== EXERCISE MATERIALS ==

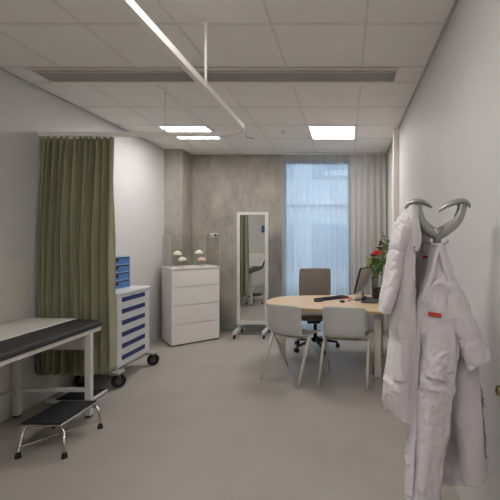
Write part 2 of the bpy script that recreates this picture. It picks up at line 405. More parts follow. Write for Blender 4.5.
# ------------------------------------------------------------------ examination table
t = thing('examination_table', 'dark-padded examination table with white legs and paper sheet by the left wall', 'examination table', (-2.44, 2.3, 0))
for x, y in ((-2.133, 3.10), (-2.728, 3.10), (-2.133, 1.50), (-2.728, 1.50)):
    l = MB().bb(x-.024, x+.024, y-.02, y+.02, .02, .70).build('leg', M['frame'], t, bevel=.004)
    MB().bb(x-.022, x+.022, y-.018, y+.018, 0, .022).build('foot_cap', M['castg'], l)
f = MB()
for x in (-2.745, -2.135): f.bb(x-.014, x+.014, 1.36, 3.235, .690, .722)
for y in (3.22, 2.3, 1.38): f.bb(-2.731, -2.149, y-.014, y+.014, .690, .722)
f.build('top_frame', M['frame'], t, bevel=.003)
MB().bb(-2.704, -2.157, 3.09, 3.11, .563, .689).build('end_panel', M['frame'], t)
MB().bb(-2.704, -2.157, 3.085, 3.115, .215, .242).build('crossbar', M['frame'], t)
MB().bb(-2.704, -2.157, 1.485, 1.515, .215, .242).build('crossbar', M['frame'], t)
MB().bb(-2.745, -2.716, 1.53, 3.07, .215, .242).build('side_bar', M['frame'], t)
prof = [(-2.765, .724), (-2.118, .724), (-2.104, .734), (-2.102, .756), (-2.116, .772), (-2.17, .782), (-2.30, .790), (-2.70, .790), (-2.762, .782)]
MB().loft([[Vector((x, 2.17, z)) for x, z in prof], [Vector((x, 3.21, z)) for x, z in prof], [Vector((x+(.01 if x < -2.4 else -.01), 3.243, .724+(z-.724)*.8)) for x, z in prof]]).build('mattress', M['mattress'], t, smooth=True, bevel=.006)
hp = []
for yy, zz in ((2.15, .0), (1.38, .31)):
    hp.append([Vector((x, yy-(z-.724)*.55*(1 if zz == 0 else 1), z+zz)) for x, z in prof])
MB().loft(hp).build('raised_backrest', M['mattress'], t, smooth=True, bevel=.006)
pr = [[Vector((x, y, .7935+.0015*noise.noise(Vector((x*9, y*7, 0))))) for x in [-2.758+.45*k/16 for k in range(17)]] for y in [2.17+1.06*j/30 for j in range(31)]]
MB().loft(pr, closed=False).build('paper_sheet', M['paper'], t, smooth=True, solid=.002)
pr = [[Vector((x, 2.10-.74*j,   .803+.297*j)) for x in (-2.758, -2.135)] for j in (0, 1)]
MB().loft(pr, closed=False).build('paper_sheet', M['paper'], t, solid=.002)

# ------------------------------------------------------------------ step stool
t = thing('step_stool', 'chrome-legged step stool with black rubber top in front of examination table', 'step stool', (-2.10, 2.75, 0))
x0, x1, y0, y1, z = -2.262, -1.968, 2.585, 2.965, .198
MB().bb(x0, x1, y0, y1, z-.022, z-.004).build('step_frame', M['chrome'], t, bevel=.006, bseg=3)
MB().bb(x0+.006, x1-.006, y0+.006, y1-.006, z-.004, z+.003).build('rubber_mat', M['rubber'], t, bevel=.002)
feet = []
for tx, ty, fx, fy in ((x0+.02, y0+.03, -2.215+.0, 2.525), (x1-.02, y0+.02, -1.903, 2.525), (x0+.02, y1-.02, -2.28, 2.93), (x1-.02, y1-.02, -1.925, 2.925)):
    p = spline([(tx+(.03 if tx < -2.1 else -.03), ty, z-.033), (tx*.55+fx*.45, ty*.6+fy*.4, z-.042), (fx*.9+tx*.1, fy*.9+ty*.1, z-.09), (fx, fy, .03)], 12)
    if tx < -2.1 and ty < 2.7: p = spline([(tx+.03, ty, z-.033), (tx+.004, ty-.01, z-.05), (tx-.008+.012, ty-.04, z-.1), (fx, fy, .03)], 12)
    l = MB().tube(p, .0105, seg=12).build('leg', M['chrome'], t, smooth=True)
    MB().lathe([(.0, 0), (.019, 0), (.018, .012), (.0135, .034), (.0, .035)], (fx, fy, 0)).build('rubber_foot', M['foot'], l, smooth=True)
    feet.append((fx, fy))
MB().cyl((feet[0][0]+.002, feet[0][1]+.01, .066), (feet[3][0], feet[3][1]-.01, .060), .006).build('cross_brace', M['chrome'], t)
MB().cyl((feet[1][0], feet[1][1]+.01, .076), (feet[2][0], feet[2][1]-.01, .070), .006).build('cross_brace', M['chrome'], t)

# ------------------------------------------------------------------ floor scale
t = thing('floor_scale', 'low white floor scale with black mat on the floor below the green curtain', 'scale', (-2.49, 3.47, 0))
MB().bb(-2.69, -2.29, 3.33, 3.60, .006, .038).build('scale_body', M['frame'], t, bevel=.012, bseg=3)
MB().bb(-2.60, -2.305, 3.345, 3.585, .038, .043).build('black_mat', M['rubber'], t)
MB().bb(-2.675, -2.615, 3.38, 3.55, .038, .046).build('display_housing', M['steel'], t, bevel=.004)

# ------------------------------------------------------------------ medical cart
CX0, CX1, CY0, CY1 = -2.73, -2.31, 3.74, 4.37
t = thing('medical_cart', 'white medical trolley with six navy drawer handles next to green curtain', 'cart', (-2.52, 4.05, 0))
MB().bb(CX0, CX1, CY0, CY1, .165, .895).build('body', M['cart'], t, bevel=.006)
MB().bb(CX0-.01, CX1+.018, CY0-.012, CY1+.012, .897, .935).build('worktop', M['cart'], t, bevel=.012, bseg=3)
MB().bb(CX0+.02, CX1-.02, CY0-.02, CY1+.02, .128, .163).build('base_bumper', M['plate'], t, bevel=.006, bseg=3)
for xx, yy in ((-2.29, CY0-.0), (-2.29, CY1+.02), (-2.66, CY0-.0), (-2.66, CY1+.02)):
    MB().bb(xx-.05, xx+.05, yy-.06, yy+.06, .130, .162).build('corner_bumper', M['plate'], t, bevel=.014, bseg=3)
MB().cyl((CX1+.001, 4.05, .882), (CX1+.014, 4.05, .882), .009).build('lock', M['steel'], t)
for k in range(6):
    zc = .833-k*.1185
    d = MB().bb(CX1, CX1+.010, CY0+.012, CY1-.012, zc-.056, zc+.054).build('drawer', M['cart'], t, bevel=.003)
    MB().bb(CX1+.010, CX1+.017, CY0+.09, CY1-.11, zc-.004, zc+.044).build('handle', M['navy'], d, bevel=.003)
for x, y in ((-2.275, 3.735), (-2.275, 4.40), (-2.66, 3.76), (-2.66, 4.36)):
    c = MB().box((x, y, .098), (.056, .05, .05)).cyl((x, y, .11), (x, y, .125), .02).build('caster', M['castg'], t, bevel=.006)
    rz = 2.2 if y < 4 else 2.0
    dx, dy = math.cos(rz)*.016, math.sin(rz)*.016
    MB().cyl((x-dx*1.4, y-dy*1.4, .064), (x+dx*1.4, y+dy*1.4, .064), .064, seg=28).build('wheel', M['foot'], c, bevel=.007)
    MB().cyl((x-dx*1.8, y-dy*1.8, .064), (x+dx*1.8, y+dy*1.8, .064), .030, seg=16).build('hub', M['castg'], c)
# blue drawer organiser
t = thing('drawer_organizer', 'small blue plastic drawer box with four trays on the medical trolley', 'drawer box', (-2.58, 4.02, .9355))
ox0, ox1, oy0, oy1, oz = -2.72, -2.465, 3.88, 4.25, .936
f = MB(); f.bb(ox0, ox1+.008, oy1-.012, oy1, oz, oz+.35); f.bb(ox0, ox1+.008, oy0, oy0+.012, oz, oz+.35); f.bb(ox0, ox0+.008, oy0+.012, oy1-.012, oz, oz+.35)
for k in range(5): f.bb(ox0+.008, ox1+.002, oy0+.012, oy1-.012, oz+k*.0845, oz+k*.0845+.010)
f.build('casing', M['paleblue'], t, bevel=.002)
for k in range(4):
    zz = oz+.012+k*.0845
    d = MB().bb(ox0+.01, ox1+.003, oy0+.014, oy1-.014, zz, zz+.058).build('tray', M['blue'], t, bevel=.003)
    MB().bb(ox1-.02, ox1, oy0+.014, oy1-.014, zz+.0585, zz+.070).build('tray_gap', M['slot'], d)
    MB().bb(ox1+.003, ox1+.012, 3.98, 4.03, zz+.03, zz+.056).build('handle', M['slot'], d)

# ------------------------------------------------------------------ chest of drawers
A40 = math.radians(40)
t = thing('chest_of_drawers', 'white chest of four handleless drawers angled in the corner', 'chest of drawers', (-2.40, 5.12, 0), A40)
W, D, H = .665, .495, 1.075
MB().bb(0, W, .004, D, .02, H-.022).build('body', M['cab'], t, world=False)
MB().bb(.01, W-.01, .02, D-.01, 0, .02).build('plinth', M['gap'], t, world=False)
MB().bb(-.006, W+.006, -.022, D, H-.022, H).build('top_board', M['cab'], t, world=False, bevel=.003)
for z0, z1 in ((.022, .290), (.296, .552), (.558, .812), (.818, H-.027)):
    MB().bb(.002, W-.002, -.016, .004, z0, z1-.004).build('drawer', M['cab'], t, world=False, bevel=.002)
wtc = wm(t)
# acrylic display cover
c = thing('display_case', 'clear acrylic display case on top of the white chest of drawers', 'display case', wtc @ Vector((W/2, D/2, H)), A40)
a, b, h = W/2-.01, D/2-.012, .465
for nm, x0, x1, y0, y1 in (('side_pane', -a, a, -b, -b+.005), ('side_pane', -a, a, b-.005, b), ('side_pane', -a, -a+.005, -b+.006, b-.006), ('side_pane', a-.005, a, -b+.006, b-.006)):
    MB().bb(x0, x1, y0, y1, .001, h).build(nm, M['acry'], c, world=False)
f = MB()
for sx in (-1, 1):
    for sy in (-1, 1): MB().box((sx*(a-.0015), sy*(b-.0015), h/2+.001), (.005, .005, h-.002)).build('corner_edge', M['edge'], c, world=False)
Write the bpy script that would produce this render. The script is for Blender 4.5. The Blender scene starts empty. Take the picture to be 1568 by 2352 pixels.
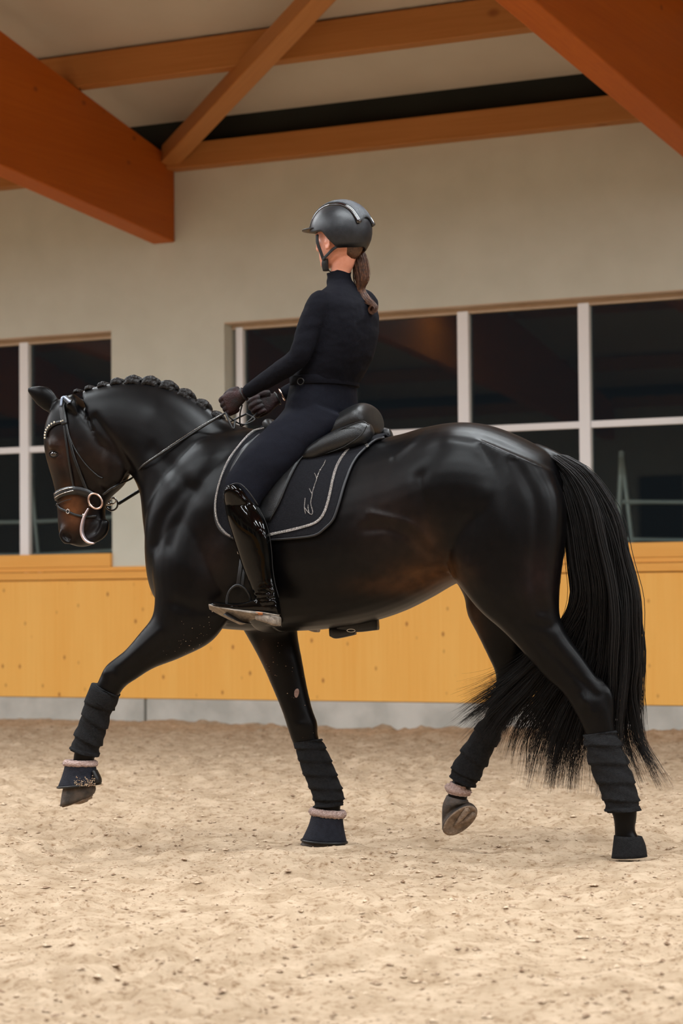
import bpy, bmesh, math, random
import numpy as np
from mathutils import Vector, Matrix, noise
from mathutils.bvhtree import BVHTree
random.seed(7); rng = np.random.default_rng(7)
C = bpy.context.scene.collection
scn = bpy.context.scene

# ------------------------------------------------------------------ camera
F = 5200.; CX, CY = 784., 1176.                      # focal length in pixels of the 1568x2352 frame
PITCH = math.atan(199/5200.); ROLL = .009
CAM = np.array([0, 0, 1.0])
FWD = np.array([0, math.cos(PITCH), math.sin(PITCH)])
_up = np.array([0, -math.sin(PITCH), math.cos(PITCH)]); _r = np.array([1., 0, 0])
RIGHT = _r*math.cos(ROLL) - _up*math.sin(ROLL); UP = _up*math.cos(ROLL) + _r*math.sin(ROLL)
cd = bpy.data.cameras.new('camera'); cam = bpy.data.objects.new('camera', cd); C.objects.link(cam)
cam.matrix_world = Matrix(((RIGHT[0], UP[0], -FWD[0], CAM[0]), (RIGHT[1], UP[1], -FWD[1], CAM[1]),
                           (RIGHT[2], UP[2], -FWD[2], CAM[2]), (0, 0, 0, 1)))
cd.sensor_fit = 'HORIZONTAL'; cd.sensor_width = 24; cd.lens = F/1568*24
cd.dof.use_dof = True; cd.dof.focus_distance = 8.85; cd.dof.aperture_fstop = 3.5
cd.clip_end = 200
scn.camera = cam

# ------------------------------------------------------------------ hall frame: s along the long wall, t into the hall, z up
A_W = math.radians(26.6)
S = np.array([math.cos(A_W), -math.sin(A_W), 0]); T = np.array([-math.sin(A_W), -math.cos(A_W), 0])
WO = np.array([0, 17.9, 0])
def W(s, t, z): return WO + S*s + T*t + np.array([0, 0, z])
HW = 24.                                             # hall width
def stz(p): v = p-WO; return v@S, v@T, v[2]

# ------------------------------------------------------------------ world, lamps, exposure
wd = bpy.data.worlds.new('night'); scn.world = wd; wd.use_nodes = True
bg = wd.node_tree.nodes['Background']; bg.inputs[0].default_value = (.02, .024, .03, 1); bg.inputs[1].default_value = .3
def lamp(s, t, z, power, lx=2.4, ly=.35, spread=176, col=(.90, .965, 1)):
    l = bpy.data.lights.new('hall_lamp', 'AREA'); l.shape = 'RECTANGLE'; l.size = lx; l.size_y = ly
    l.energy = power; l.color = col; l.spread = math.radians(spread)
    o = bpy.data.objects.new('hall_lamp', l); C.objects.link(o)
    o.location = W(s, t, z); o.rotation_euler = (0, 0, -A_W)
for i in range(-3, 5):
    s = -1.5+2.46+4.93*(i-.0)-1.0
    lamp(s, 6.5, 4.45, 85)
    lamp(s, 9.0, 4.65, 100)
    lamp(s, 12.0, 5.2, 115)
    lamp(s, 15.6, 5.65, 80)
scn.view_settings.view_transform = 'Standard'; scn.view_settings.look = 'None'
scn.view_settings.gamma = 1; scn.view_settings.use_curve_mapping = False
scn.view_settings.exposure = 0.44

# ------------------------------------------------------------------ rays
def ray(px, py):
    d = FWD*F + RIGHT*(px-CX) - UP*(py-CY); return d/np.linalg.norm(d)
def hit(px, py, o, n):
    d = ray(px, py); t = ((np.asarray(o)-CAM)@n)/(d@n); return CAM + d*t
def onwall(px, py, t=0): return stz(hit(px, py, W(0, t, 0), T))

# horse frame: X towards the tail, Y to its right side (away from the camera), Z up
PSI = math.radians(18)
HX = np.array([math.cos(PSI), -math.sin(PSI), 0]); HN = np.array([math.sin(PSI), math.cos(PSI), 0])
HO = np.array([0, 9.06, 0])
def P(px, py, off=0.): return hit(px, py, HO+HN*off, HN)
PPM = 578.
def loc(v):                                          # world -> horse frame (n,3)
    v = np.asarray(v)-HO; return np.stack([v@HX, v@HN, v[..., 2]], -1)

# ------------------------------------------------------------------ materials
def mat(name, col, rough=.6, col2=None, scale=8, detail=6, bump=0., bscale=None, metal=0., spec=.5, coat=0., sheen=0.,
        stretch=(1, 1, 1), ramp=(.35, .65), coords='Object', vcol=False, brough=.5, bdist=.01):
    m = bpy.data.materials.new(name); m.use_nodes = True; nt = m.node_tree; N = nt.nodes; L = nt.links
    b = N['Principled BSDF']
    b.inputs['Roughness'].default_value = rough; b.inputs['Metallic'].default_value = metal
    b.inputs['Specular IOR Level'].default_value = spec
    b.inputs['Coat Weight'].default_value = coat; b.inputs['Coat Roughness'].default_value = .05
    b.inputs['Sheen Weight'].default_value = sheen; b.inputs['Sheen Roughness'].default_value = .4
    tc = N.new('ShaderNodeTexCoord'); mp = N.new('ShaderNodeMapping'); mp.inputs['Scale'].default_value = stretch
    L.new(tc.outputs[coords], mp.inputs['Vector'])
    c = tuple(col)+(1,)
    b.inputs['Base Color'].default_value = c
    src = None
    if col2 is not None:
        n = N.new('ShaderNodeTexNoise'); n.inputs['Scale'].default_value = scale; n.inputs['Detail'].default_value = detail
        L.new(mp.outputs[0], n.inputs['Vector'])
        r = N.new('ShaderNodeValToRGB'); r.color_ramp.elements[0].position = ramp[0]; r.color_ramp.elements[1].position = ramp[1]
        r.color_ramp.elements[0].color = c; r.color_ramp.elements[1].color = tuple(col2)+(1,)
        L.new(n.outputs[0], r.inputs[0]); src = r.outputs[0]
        L.new(src, b.inputs['Base Color'])
    if vcol:
        a = N.new('ShaderNodeAttribute'); a.attribute_name = 'coat'
        mx = N.new('ShaderNodeMix'); mx.data_type = 'RGBA'; mx.blend_type = 'MULTIPLY'; mx.inputs[0].default_value = 1.
        if src is not None: L.new(src, mx.inputs[6])
        else: mx.inputs[6].default_value = (1, 1, 1, 1)
        L.new(a.outputs['Color'], mx.inputs[7]); L.new(mx.outputs[2], b.inputs['Base Color'])
    if bump:
        n2 = N.new('ShaderNodeTexNoise'); n2.inputs['Scale'].default_value = bscale or scale*4; n2.inputs['Detail'].default_value = 5
        n2.inputs['Roughness'].default_value = brough
        L.new(mp.outputs[0], n2.inputs['Vector'])
        bp = N.new('ShaderNodeBump'); bp.inputs['Strength'].default_value = bump; bp.inputs['Distance'].default_value = bdist
        L.new(n2.outputs[0], bp.inputs['Height']); L.new(bp.outputs[0], b.inputs['Normal'])
    return m

def wood(name, c1, c2, knot, along=0, rough=.55, knots=1.6, grain=40, kthr=.13):
    m = bpy.data.materials.new(name); m.use_nodes = True; nt = m.node_tree; N = nt.nodes; L = nt.links
    b = N['Principled BSDF']; b.inputs['Roughness'].default_value = rough; b.inputs['Specular IOR Level'].default_value = .3
    tc = N.new('ShaderNodeTexCoord'); mp = N.new('ShaderNodeMapping')
    st = [grain]*3; st[along] = grain*.035; mp.inputs['Scale'].default_value = st
    L.new(tc.outputs['Object'], mp.inputs[0])
    n = N.new('ShaderNodeTexNoise'); n.inputs['Scale'].default_value = 1.; n.inputs['Detail'].default_value = 4; L.new(mp.outputs[0], n.inputs[0])
    mp2 = N.new('ShaderNodeMapping'); st = [3.]*3; st[along] = .3; mp2.inputs['Scale'].default_value = st; L.new(tc.outputs['Object'], mp2.inputs[0])
    nb = N.new('ShaderNodeTexNoise'); nb.inputs['Scale'].default_value = 1.; nb.inputs['Detail'].default_value = 2; L.new(mp2.outputs[0], nb.inputs[0])
    ad = N.new('ShaderNodeMath'); ad.operation = 'ADD'; L.new(n.outputs[0], ad.inputs[0]); L.new(nb.outputs[0], ad.inputs[1])
    r = N.new('ShaderNodeValToRGB'); r.color_ramp.elements[0].position = .36; r.color_ramp.elements[1].position = .64
    hf = N.new('ShaderNodeMath'); hf.operation = 'MULTIPLY'; hf.inputs[1].default_value = .5; L.new(ad.outputs[0], hf.inputs[0])
    r.color_ramp.elements[0].color = tuple(c1)+(1,); r.color_ramp.elements[1].color = tuple(c2)+(1,); L.new(hf.outputs[0], r.inputs[0])
    mp3 = N.new('ShaderNodeMapping'); st = [knots*2.6]*3; st[along] = knots*1.7; mp3.inputs['Scale'].default_value = st; L.new(tc.outputs['Object'], mp3.inputs[0])
    v = N.new('ShaderNodeTexVoronoi'); v.inputs['Scale'].default_value = 1.; L.new(mp3.outputs[0], v.inputs['Vector'])
    kr = N.new('ShaderNodeValToRGB'); kr.color_ramp.elements[0].position = kthr*.4; kr.color_ramp.elements[1].position = kthr
    kr.color_ramp.elements[0].color = (1, 1, 1, 1); kr.color_ramp.elements[1].color = (0, 0, 0, 1); L.new(v.outputs['Distance'], kr.inputs[0])
    wn = N.new('ShaderNodeMath'); wn.operation = 'MULTIPLY'; wn.inputs[1].default_value = .8; L.new(kr.outputs[0], wn.inputs[0])
    mx = N.new('ShaderNodeMix'); mx.data_type = 'RGBA'; L.new(wn.outputs[0], mx.inputs[0]); L.new(r.outputs[0], mx.inputs[6])
    mx.inputs[7].default_value = tuple(knot)+(1,); L.new(mx.outputs[2], b.inputs['Base Color'])
    return m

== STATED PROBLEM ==
Repeat the lines of the listing above verbatim, beginning at its first line and ending at the line containing "M['paper'], t, solid=.002)", which is included. Omit pictures.

== RESULT ==
Write part 2 of the bpy script that recreates this picture. It picks up at line 405. More parts follow. Write for Blender 4.5.
# ------------------------------------------------------------------ examination table
t = thing('examination_table', 'dark-padded examination table with white legs and paper sheet by the left wall', 'examination table', (-2.44, 2.3, 0))
for x, y in ((-2.133, 3.10), (-2.728, 3.10), (-2.133, 1.50), (-2.728, 1.50)):
    l = MB().bb(x-.024, x+.024, y-.02, y+.02, .02, .70).build('leg', M['frame'], t, bevel=.004)
    MB().bb(x-.022, x+.022, y-.018, y+.018, 0, .022).build('foot_cap', M['castg'], l)
f = MB()
for x in (-2.745, -2.135): f.bb(x-.014, x+.014, 1.36, 3.235, .690, .722)
for y in (3.22, 2.3, 1.38): f.bb(-2.731, -2.149, y-.014, y+.014, .690, .722)
f.build('top_frame', M['frame'], t, bevel=.003)
MB().bb(-2.704, -2.157, 3.09, 3.11, .563, .689).build('end_panel', M['frame'], t)
MB().bb(-2.704, -2.157, 3.085, 3.115, .215, .242).build('crossbar', M['frame'], t)
MB().bb(-2.704, -2.157, 1.485, 1.515, .215, .242).build('crossbar', M['frame'], t)
MB().bb(-2.745, -2.716, 1.53, 3.07, .215, .242).build('side_bar', M['frame'], t)
prof = [(-2.765, .724), (-2.118, .724), (-2.104, .734), (-2.102, .756), (-2.116, .772), (-2.17, .782), (-2.30, .790), (-2.70, .790), (-2.762, .782)]
MB().loft([[Vector((x, 2.17, z)) for x, z in prof], [Vector((x, 3.21, z)) for x, z in prof], [Vector((x+(.01 if x < -2.4 else -.01), 3.243, .724+(z-.724)*.8)) for x, z in prof]]).build('mattress', M['mattress'], t, smooth=True, bevel=.006)
hp = []
for yy, zz in ((2.15, .0), (1.38, .31)):
    hp.append([Vector((x, yy-(z-.724)*.55*(1 if zz == 0 else 1), z+zz)) for x, z in prof])
MB().loft(hp).build('raised_backrest', M['mattress'], t, smooth=True, bevel=.006)
pr = [[Vector((x, y, .7935+.0015*noise.noise(Vector((x*9, y*7, 0))))) for x in [-2.758+.45*k/16 for k in range(17)]] for y in [2.17+1.06*j/30 for j in range(31)]]
MB().loft(pr, closed=False).build('paper_sheet', M['paper'], t, smooth=True, solid=.002)
pr = [[Vector((x, 2.10-.74*j,   .803+.297*j)) for x in (-2.758, -2.135)] for j in (0, 1)]
MB().loft(pr, closed=False).build('paper_sheet', M['paper'], t, solid=.002)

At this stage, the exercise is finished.